The English were among the first to view the tendency of Champagne to sparkle as a desirable trait. They tried to understand why it did bubble. In 1662, the English scientist Christopher Merret presented a paper detailing how the presence of sugar in a wine led to it eventually sparkle, and that nearly any wine could be made to sparkle by adding sugar to it before bottling. Before long, the English developed a taste for fizzy wine, importing barrels of green, flat wine from Champagne, then adding sugar and molasses. They also developed the strong, coal-fired bottles and corks to contain it. This is one of the first known accounts of understanding the process of sparkling wine and even suggests that British merchants were producing "Sparkling Champagne" before the French Champenois were deliberately making it.

Common characteristics

Sparkling wine is usually made from one, two or three of the traditional French varieties - Pinot Noir, Chardonnay and Pinot Meunier.

Sparkling Rose, where some of the black-skinned grapes remain in contact with the juice to add colour and flavour, is also popular.

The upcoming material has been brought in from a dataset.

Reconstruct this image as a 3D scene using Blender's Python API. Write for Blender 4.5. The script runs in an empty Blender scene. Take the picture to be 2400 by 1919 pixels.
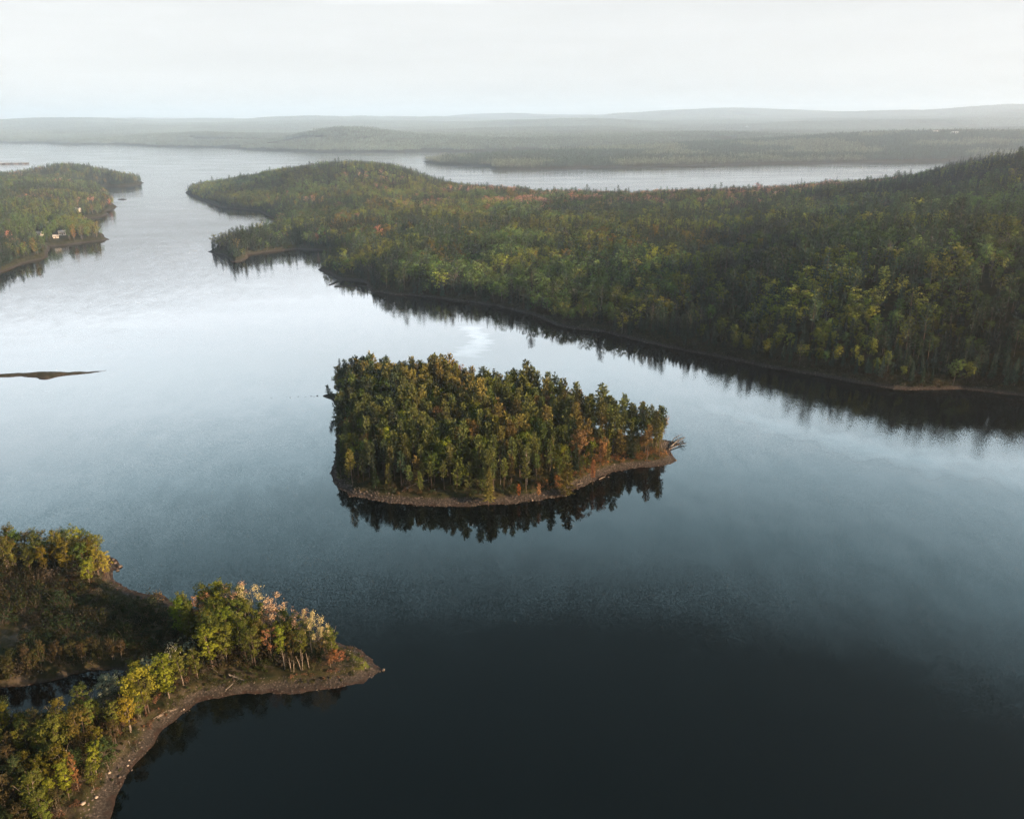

Sparkling wine is made in several ways. The Champagne method of making sparkling is called Méthode Champenoise. Under EU laws, if this method is used outside of Champagne controls, it’s called méthode traditionnelle or ‘traditional method’. 

Sparkling wines range from dry to sweet, and include Extra Brut, Brut, Extra Dry, Sec, Demi-sec and Doux. Sparkling can be can be dry, crisp, creamy, delicate, elegant, fruity, display minerality, and be full or medium bodied. Descriptors include ripe pear, apple, biscuit, brioche, citrus, mushrooms, strawberry, straw, herbs and almonds

 

 

 

 

 

Pairing with food

Sparkling wine is often served as an aperitif (an alcoholic beverage usually served before a meal to stimulate the appetite). Food matches for this ritual could include smoked salmon canapé, topped crostini, savoury croissants, olives, prosciutto and buffalo mozzarella. And of course, Champagne and oysters are a favourite. For your Champagne breakfast try scrambled eggs, jam danishes and fresh fruit. Sparkling pairs well with fish, crab, crayfish and delicate shellfish. Duck and salmon can work well, as can the sweet, salty, spicy qualities of Thai food. With cheeses, go for hard aged varieties like aged Gouda, Parmesan and Cheddar. Choose a dessert that isn't very sweet, such as berries, shortbread, angel food cake or tart, lemony desserts.

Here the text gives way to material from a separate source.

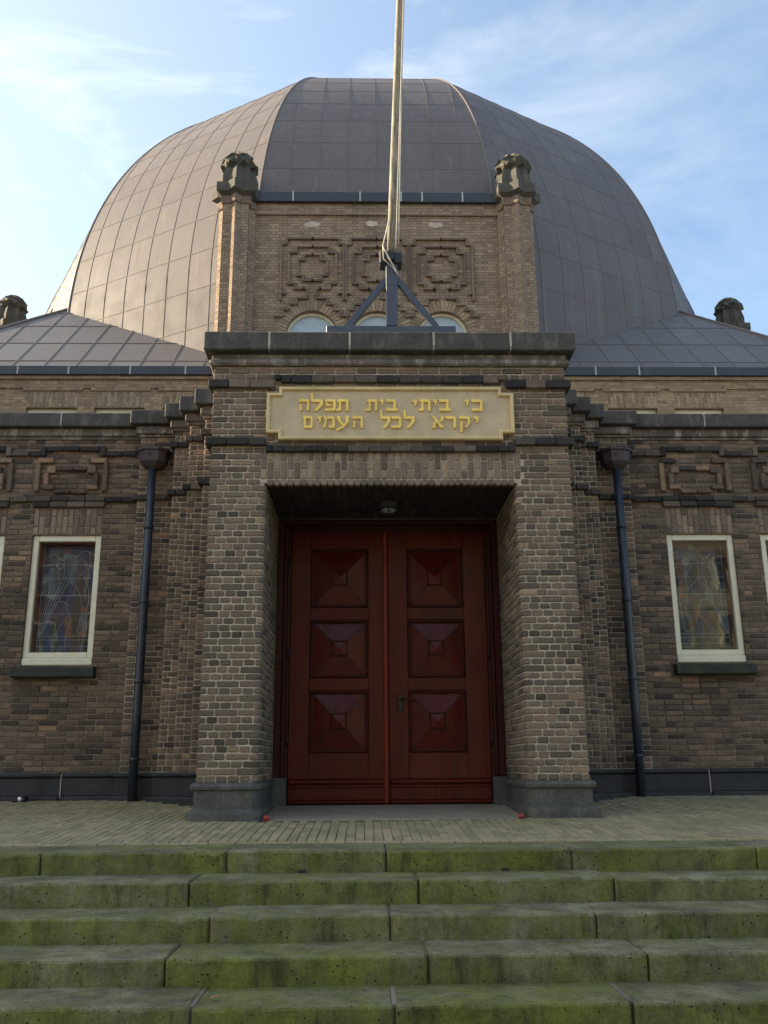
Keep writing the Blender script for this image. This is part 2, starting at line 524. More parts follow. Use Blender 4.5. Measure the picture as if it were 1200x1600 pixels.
def glass_mat(name, tint=(.9, .95, 1), rough=.02, ior=1.55):
    m = bpy.data.materials.new(name); m.use_nodes = True; t = m.node_tree; t.nodes.clear()
    o = nd(t, 'ShaderNodeOutputMaterial'); tr = nd(t, 'ShaderNodeBsdfTransparent'); gl = nd(t, 'ShaderNodeBsdfGlossy')
    gl.inputs['Roughness'].default_value = rough; tr.inputs['Color'].default_value = (tint[0], tint[1], tint[2], 1)
    fr = nd(t, 'ShaderNodeFresnel'); fr.inputs['IOR'].default_value = ior
    k = math_(t, 'ADD', math_(t, 'MULTIPLY', fr.outputs['Fac'], .95), .012)
    mxs = nd(t, 'ShaderNodeMixShader')
    t.links.new(k, mxs.inputs[0]); t.links.new(tr.outputs[0], mxs.inputs[1]); t.links.new(gl.outputs[0], mxs.inputs[2])
    b = nd(t, 'ShaderNodeBump'); b.inputs['Strength'].default_value = .04; b.inputs['Distance'].default_value = .02
    t.links.new(noise(t, obj_vec(t), 2.5, 2), b.inputs['Height']); t.links.new(b.outputs[0], gl.inputs['Normal'])
    t.links.new(mxs.outputs[0], o.inputs['Surface'])
    return m
M_GLASS = glass_mat('window glass')

def cathedral_glass():
    m, t, b = mk('pale cathedral glass'); v = obj_vec(t)
    c = mix(t, ramp(t, noise(t, v, 9, 6, .75), [(0.35, 0.0), (0.65, 1.0)]), (.30, .38, .43), (.42, .50, .54))
    t.links.new(c, b.inputs['Base Color']); b.inputs['Roughness'].default_value = .12
    b.inputs['Specular IOR Level'].default_value = 1.0
    bump(t, b, noise(t, v, 14, 5, .7), .25, .02)
    return m
M_CATH = cathedral_glass()

def stained_mat():
    m, t, b = mk('stained glass panes'); v = obj_vec(t)
    c = ramp(t, attr(t), [(0.0, (.010, .014, .028)), (.2, (.018, .032, .085)), (.35, (.028, .045, .050)), (.5, (.085, .040, .022)),
                          (.65, (.16, .075, .028)), (.78, (.030, .038, .020)), (.9, (.060, .11, .13)), (1.0, (.20, .155, .07))])
    c = mix(t, 1.0, c, ramp(t, noise(t, v, 14, 4), [(0.3, .9), (0.7, 2.3)]), 'MULTIPLY')
    t.links.new(c, b.inputs['Base Color']); b.inputs['Roughness'].default_value = .2
    bump(t, b, noise(t, v, 22, 3), .2, .006)
    return m
M_STAIN = stained_mat()

def far_brick(name, a, b_, mortar, bump_s=.5, soot=.3, ef=.35):
    """brick drawn on UV metres, for walls a good way off"""
    m, t, bs = mk(name)
    uv = nd(t, 'ShaderNodeUVMap'); uv.uv_map = 'wall'
    v = obj_vec(t)
    br = nd(t, 'ShaderNodeTexBrick', offset=.5, offset_frequency=2, squash=.5, squash_frequency=2)
    br.inputs['Color1'].default_value = (0, 0, 0, 1); br.inputs['Color2'].default_value = (1, 1, 1, 1)
    br.inputs['Mortar'].default_value = (.5, .5, .5, 1)
    br.inputs['Scale'].default_value = 1.0; br.inputs['Mortar Size'].default_value = .0055
    br.inputs['Mortar Smooth'].default_value = .3; br.inputs['Brick Width'].default_value = .22
    br.inputs['Row Height'].default_value = .065; br.inputs['Bias'].default_value = 0
    # a little waviness so courses are not ruled
    wv = nd(t, 'ShaderNodeVectorMath', operation='ADD')
    sc = nd(t, 'ShaderNodeVectorMath', operation='SCALE'); sc.inputs['Scale'].default_value = .012
    nn = nd(t, 'ShaderNodeTexNoise'); nn.inputs['Scale'].default_value = 2.2
    t.links.new(v, nn.inputs['Vector']); t.links.new(nn.outputs['Color'], sc.inputs[0])
    t.links.new(uv.outputs['UV'], wv.inputs[0]); t.links.new(sc.outputs[0], wv.inputs[1])
    t.links.new(wv.outputs[0], br.inputs['Vector'])
    c = ramp(t, br.outputs['Color'], [(0.0, tuple(x * .78 for x in a)), (.35, a), (.8, tuple((x + y) / 2 for x, y in zip(a, b_))), (1.0, b_)])
    c = mix(t, br.outputs['Fac'], c, mortar)
    c = mix(t, 1.0, c, ramp(t, noise(t, v, 22, 4, .7), [(0.25, .78), (0.75, 1.2)]), 'MULTIPLY')
    c = mix(t, ramp(t, noise(t, v, .9, 6, .68), [(0.45, 0.0), (0.75, soot)]), c, (.05, .045, .05))
    c = mix(t, ramp(t, noise(t, obj_vec(t, (.8, .8, 2.2)), 1.3, 6, .7), [(0.62, 0.0), (0.8, ef)]), c, (.42, .34, .28))
    t.links.new(c, bs.inputs['Base Color']); bs.inputs['Roughness'].default_value = .9
    bs.inputs['Specular IOR Level'].default_value = .2
    bump(t, bs, math_(t, 'SUBTRACT', noise(t, v, 40, 3), math_(t, 'MULTIPLY', br.outputs['Fac'], 1.4)), bump_s, .008)
    return m
M_TOWER = far_brick('gable brick', (.30, .215, .150), (.40, .295, .195), (.145, .110, .085), soot=.35)
M_UPPER = far_brick('upper wall brick', (.31, .215, .130), (.43, .305, .180), (.22, .175, .125), soot=.12)
M_HOUSE = far_brick('house brick', (.20, .09, .06), (.28, .14, .09), (.25, .22, .19))
M_TILE = plain('roof tiles', (.12, .06, .045), .8, .3, 0, 12, .3, .4)
M_BAND = plain('cream stucco', (.62, .52, .32), .7, .3, 0, 6, .12)
M_STUC = plain('warm stucco', (.50, .40, .24), .8, .3, 0, 4, .15)
M_HGLASS = plain('house window glass', (.02, .025, .03), .05, .9)
M_ORN = brick_mat('ornament brick', [(0, (.15, .112, .088)), (.5, (.20, .150, .112)), (1, (.27, .20, .145))], soot=.35, soot_scale=1.5, efflor=.15)
M_RELIEF = far_brick('relief brick', (.205, .150, .112), (.30, .22, .155), (.16, .125, .10), .4, .45, .2)

# ------------------------------------------------------------------ brick laying
JT = .0125
COURSE = .065

def lay_brick(mb, o, uv, nv, u0, u1, z0, z1, depth, tone, rng, rl=0.0, rr=0.0, flip=False, e=.006):
    """one brick in the plane through o with along-vector uv and outward normal nv; d grows inward"""
    f = rng.uniform(-.0022, .0022)
    rl = min(rl, (u1 - u0) * .6); rr = min(rr, (u1 - u0) * .6)
    pl = []
    def arc(cu, cd, r, a0, a1, n=4):
        for k in range(n + 1):
            a = a0 + (a1 - a0) * k / n
            pl.append((cu + r * math.cos(a), cd + r * math.sin(a)))
    pl.append((u0, depth))
    if rl: arc(u0 + rl, f + rl, rl, math.pi, 1.5 * math.pi)
    else: pl += [(u0, f + e), (u0 + e, f)]
    if rr: arc(u1 - rr, f + rr, rr, 1.5 * math.pi, 2 * math.pi)
    else: pl += [(u1 - e, f), (u1, f + e)]
    pl.append((u1, depth))
    uc = (u0 + u1) / 2
    def ring(i, z):
        r = []
        for (u, d) in pl:
            uu = u + (i if u < uc else -i) if i else u
            dd = d + i if (i and d < depth) else d
            uu += rng.uniform(-.0022, .0022)
            r.append((o[0] + uv[0] * uu - nv[0] * dd, o[1] + uv[1] * uu - nv[1] * dd, z + rng.uniform(-.0016, .0016)))
        return r
    j0, j1 = rng.uniform(-.003, .002), rng.uniform(-.002, .003); e = e * rng.uniform(.7, 1.8)
    rs = [ring(e * .8, z0 + j0), ring(0, z0 + e + j0), ring(0, z1 - e + j1), ring(e * .8, z1 + j1)]
    n = len(pl); b = len(mb.v)
    for r in rs: mb.v += r
    for k in range(3):
        for i in range(n - 1):
            q = (b + k * n + i, b + k * n + i + 1, b + (k + 1) * n + i + 1, b + (k + 1) * n + i)
            mb.face(q[::-1] if flip else q, tone)
    bot = [b + i for i in range(n)]; topf = [b + 3 * n + i for i in range(n)]
    mb.face(bot if flip else bot[::-1], tone); mb.face(topf[::-1] if flip else topf, tone)

def splits(kind, L, k, rng):
    """joint positions (brick ends) along a course of length L, brick sizes include one joint"""
    s, h = .213, .1065
    out = []; x = 0.0
    if kind == 'header' or (kind == 'pier' and k % 2 == 0):
        seq = [h * .98] * 200 if k % 4 else [h * .62] + [h] * 200
        if kind == 'pier': seq = [h * (.6 if k % 4 == 0 else .8)] + [h] * 200
    elif kind == 'pier':
        seq = [h * 1.35] + [rng.choice((s, s, h, h)) for _ in range(200)]
    elif kind == 'stretch':
        seq = [s * (1.0 if k % 2 else .5)] + [rng.choice((s, s, s, s, h)) + rng.uniform(0, .012) for _ in range(400)]
    else:  # cross
        seq = [h if k % 2 else s * .75] + [(h if (k % 2 and rng.random() < .75) else s) for _ in range(400)]
    res = []
    for w in seq:
        w += rng.uniform(-.004, .004)
        nx = x + w
        if nx > L - .055: nx = L
        res.append((x, nx)); x = nx
        if x >= L: break
    return res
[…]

Notable regions for Sparkling Wine

France - Reims and Epernay are two regions that are world-renowned for their Champagne. Only bottles produced here can legally carry the region’s name.

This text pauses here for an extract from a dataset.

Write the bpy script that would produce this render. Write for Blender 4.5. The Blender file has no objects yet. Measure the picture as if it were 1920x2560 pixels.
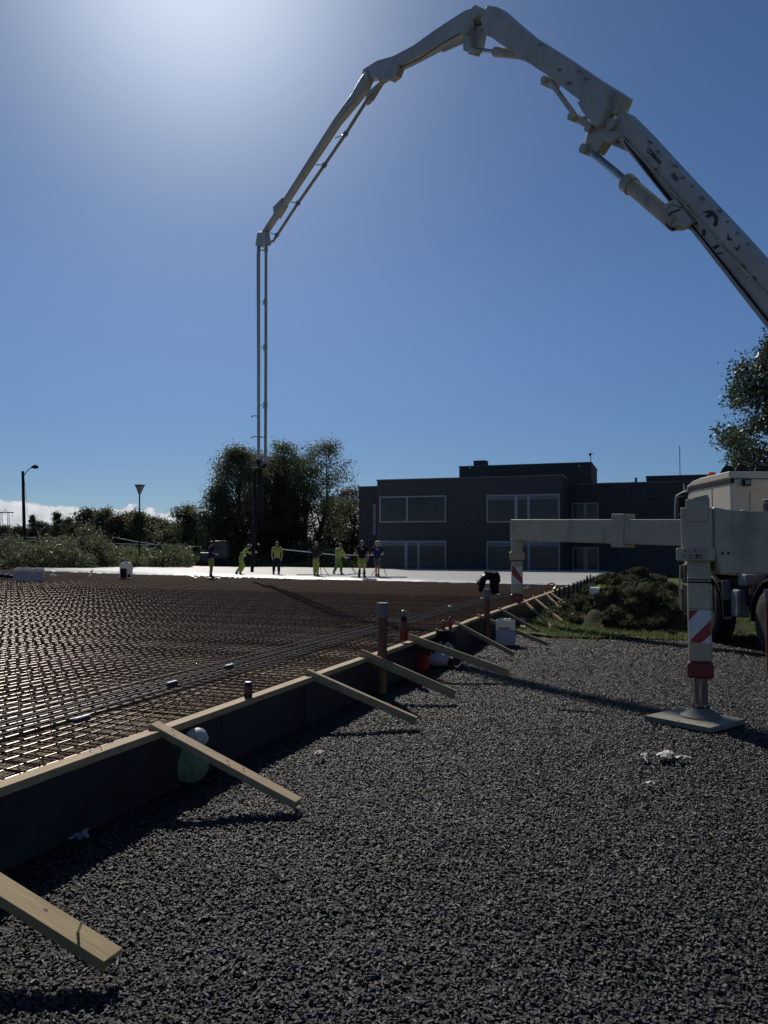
import bpy, bmesh, math, random
import numpy as np
from mathutils import Vector, Matrix, Quaternion, noise

R = math.radians
random.seed(7)
SC = bpy.context.scene
COL = SC.collection

# ------------------------------------------------------------------ camera
F = 1950.0
PITCH = R(2.94)
ROLL = 0.005
CAMZ = 1.6
cam_d = bpy.data.cameras.new("camera")
cam = bpy.data.objects.new("camera", cam_d)
COL.objects.link(cam)
cam_d.sensor_fit = 'VERTICAL'
cam_d.sensor_height = 24.0
cam_d.lens = F / 2560 * 24.0
cam_d.clip_start = 0.05
cam_d.clip_end = 6000
CM = Matrix.Rotation(math.pi / 2 + PITCH, 4, 'X') @ Matrix.Rotation(ROLL, 4, 'Z')
cam.matrix_world = Matrix.Translation((0, 0, CAMZ)) @ CM
SC.camera = cam

# ------------------------------------------------------------------ light
SUN_AZ, SUN_EL = R(-14.5), R(38.5)
sun_dir = Vector((math.sin(SUN_AZ) * math.cos(SUN_EL), math.cos(SUN_AZ) * math.cos(SUN_EL), math.sin(SUN_EL)))
sd = bpy.data.lights.new("sun", 'SUN')
sd.energy = 3.6
sd.angle = R(0.53)
sd.color = (1.0, 0.93, 0.82)
so = bpy.data.objects.new("sun", sd)
so.rotation_euler = sun_dir.to_track_quat('Z', 'Y').to_euler()
so.location = (0, 0, 60)
COL.objects.link(so)
W = bpy.data.worlds.new("World")
SC.world = W
W.use_nodes = True
nt = W.node_tree
bg = nt.nodes["Background"]
sky = nt.nodes.new("ShaderNodeTexSky")
sky.sky_type = 'NISHITA'
sky.sun_disc = False
sky.sun_elevation = SUN_EL
sky.sun_rotation = SUN_AZ
sky.altitude = 600
sky.air_density = 0.62
sky.dust_density = 0.35
sky.ozone_density = 2.0
def _n(t, **kw):
    q = nt.nodes.new(t)
    for k_, v_ in kw.items():
        setattr(q, k_, v_)
    return q
hs = _n("ShaderNodeHueSaturation")
hs.inputs["Saturation"].default_value = 1.12
hs.inputs["Value"].default_value = 1.02
nt.links.new(sky.outputs[0], hs.inputs["Color"])
gc = _n("ShaderNodeTexCoord")
nrm_ = _n("ShaderNodeVectorMath", operation='NORMALIZE')
nt.links.new(gc.outputs["Generated"], nrm_.inputs[0])
sx0 = _n("ShaderNodeSeparateXYZ")
nt.links.new(nrm_.outputs[0], sx0.inputs[0])
hz = _n("ShaderNodeMapRange", interpolation_type='SMOOTHSTEP')
hz.inputs["From Min"].default_value = -0.05
hz.inputs["From Max"].default_value = 0.34
hz.inputs["To Min"].default_value = 0.55
hz.inputs["To Max"].default_value = 1.0
nt.links.new(sx0.outputs["Z"], hz.inputs[0])
# aureole of the sun (forward scattering in the air)
dt = _n("ShaderNodeVectorMath", operation='DOT_PRODUCT')
nt.links.new(nrm_.outputs[0], dt.inputs[0])
dt.inputs[1].default_value = sun_dir
mx0 = _n("ShaderNodeMath", operation='MAXIMUM')
mx0.inputs[1].default_value = 0.0
nt.links.new(dt.outputs["Value"], mx0.inputs[0])
pw = _n("ShaderNodeMath", operation='POWER')
pw.inputs[1].default_value = 75.0
nt.links.new(mx0.outputs[0], pw.inputs[0])
au = _n("ShaderNodeVectorMath", operation='SCALE')
au.inputs[0].default_value = (6.4, 6.8, 6.9)
nt.links.new(pw.outputs[0], au.inputs["Scale"])
ad = _n("ShaderNodeVectorMath", operation='ADD')
tint = _n("ShaderNodeVectorMath", operation='MULTIPLY')
tint.inputs[1].default_value = (0.99, 1.13, 1.2)
nt.links.new(hs.outputs[0], tint.inputs[0])
tsc = _n("ShaderNodeVectorMath", operation='SCALE')
nt.links.new(tint.outputs[0], tsc.inputs[0])
nt.links.new(hz.outputs[0], tsc.inputs["Scale"])
nt.links.new(tsc.outputs[0], ad.inputs[0])
nt.links.new(au.outputs[0], ad.inputs[1])
# low bank of fair weather cloud all round the horizon
sx = _n("ShaderNodeSeparateXYZ")
nt.links.new(nrm_.outputs[0], sx.inputs[0])
mp_ = _n("ShaderNodeMapping")
mp_.inputs["Scale"].default_value = (9, 9, 22)
nt.links.new(nrm_.outputs[0], mp_.inputs[0])
cn = _n("ShaderNodeTexNoise")
cn.inputs["Scale"].default_value = 1.0
cn.inputs["Detail"].default_value = 1.0
nt.links.new(mp_.outputs[0], cn.inputs["Vector"])
mp2 = _n("ShaderNodeMapping")
mp2.inputs["Scale"].default_value = (60, 60, 110)
nt.links.new(nrm_.outputs[0], mp2.inputs[0])
cn2 = _n("ShaderNodeTexNoise")
cn2.inputs["Scale"].default_value = 1.0
cn2.inputs["Detail"].default_value = 4.0
nt.links.new(mp2.outputs[0], cn2.inputs["Vector"])
def _m(op, a, b, c=None):
    q = _n("ShaderNodeMath", operation=op)
    for i_, v_ in enumerate((a, b, c)):
        if v_ is None:
            continue
        if isinstance(v_, (int, float)):
            q.inputs[i_].default_value = v_
        else:
            nt.links.new(v_, q.inputs[i_])
    return q.outputs[0]
topz = _m('MULTIPLY_ADD', cn.outputs["Fac"], 0.05, 0.031)
topz = _m('MULTIPLY_ADD', _m('SUBTRACT', cn2.outputs["Fac"], 0.5), 0.018, topz)
dz = _m('SUBTRACT', topz, sx.outputs["Z"])
cf = _n("ShaderNodeMapRange")
cf.inputs["From Min"].default_value = 0.0
cf.inputs["From Max"].default_value = 0.0022
nt.links.new(dz, cf.inputs[0])
cs = _n("ShaderNodeMapRange")
cs.inputs["From Min"].default_value = 0.35
cs.inputs["From Max"].default_value = 0.7
cs.inputs["To Min"].default_value = 0.8
cs.inputs["To Max"].default_value = 1.1
nt.links.new(cn2.outputs["Fac"], cs.inputs[0])
cc_ = _n("ShaderNodeVectorMath", operation='SCALE')
cc_.inputs[0].default_value = (11.0, 11.3, 11.8)
nt.links.new(cs.outputs[0], cc_.inputs["Scale"])
mxc = _n("ShaderNodeMix", data_type='RGBA')
nt.links.new(_m('MULTIPLY', cf.outputs[0], 0.92), mxc.inputs[0])
nt.links.new(ad.outputs[0], mxc.inputs[6])
nt.links.new(cc_.outputs[0], mxc.inputs[7])
nt.links.new(mxc.outputs[2], bg.inputs[0])
bg.inputs[1].default_value = 0.064
SC.view_settings.view_transform = 'Standard'
SC.view_settings.look = 'None'
SC.view_settings.exposure = 0.0
SC.view_settings.gamma = 1.0
SC.view_settings.use_curve_mapping = False
SC.cycles.max_bounces = 6
SC.cycles.diffuse_bounces = 2
SC.cycles.glossy_bounces = 3
SC.cycles.transmission_bounces = 4
SC.cycles.transparent_max_bounces = 6
SC.cycles.sample_clamp_indirect = 4.0

# ------------------------------------------------------------------ helpers
def ray(px, py):
    v = Vector(((px - 960) / F, -(py - 1280) / F, -1.0))
    return (CM.to_3x3() @ v)

def at_z(px, py, z=0.0):
    d = ray(px, py)
    t = (z - CAMZ) / d.z
    return Vector((d.x * t, d.y * t, z))

def at_y(px, py, Y):
    d = ray(px, py)
    t = Y / d.y
    return Vector((d.x * t, Y, CAMZ + d.z * t))

AZ = R(19.5)
DS = Vector((math.sin(AZ), math.cos(AZ), 0))      # along the formwork
DR = Vector((math.cos(AZ), -math.sin(AZ), 0))     # to the right of it
def rs(r, s, z=0.0):
    return DR * r + DS * s + Vector((0, 0, z))
def to_rs(p):
    return p.dot(DR), p.dot(DS)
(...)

New Zealand - New Zealand produces many sparkling wines in the méthode traditionnelle. They are generally high quality yet affordable. Characters include fruit flavours and fresh acidity with nutty, biscuity notes.

Marlborough - Marlborough produces the bulk of New Zealand sparkling. The cool climate produces wines of elegance and structure with crisp acidity. The suitability of the Marlborough terroir and success of the wines produced has attracted investment from large Champagne producers, particularly Deutz and Moet & Chandon.

Hawke’s Bay and Gisborne - The area’s temperature climate and high sunshine hours results in richer, weightier examples of quality sparkling wine.

Australia - Australian sparkling wine has come a long way in a short time, with several notable French Champagne houses showing interest. Note - sparkling shiraz is a uniquely Australian style. It’s a full-bodied wine with berry, cherry and spice characters and some sweetness. It’s served slightly chilled, and for many Aussies, Christmas isn’t Christmas without it.

Tasmania, Australia - Tasmania is a centre of Australian sparkling wine production, viewed as Australia’s sparkling capital. Wine commentator James Halliday explains: "the clear majority of the best sparkling wines are now solely sourced from Tasmania”.

Victoria, Australia - In 1986, Moet & Chandon set up production of Domaine Chandon in the Yarra Valley, just outside Melbourne. Altitude and a cool climate make Adelaide Hills the perfect environment for growing Chardonnay and Pinot Noir for crafting top quality Sparkling.

International - Cava comes from Spain. Asti is from the Piedmont area of Italy and is crafted from Muscat fruit. Prosecco comes from Italy’s Veneto region. Lambrusco is Italy’s sparkling red. Sekt is Germany’s bubbly of choice.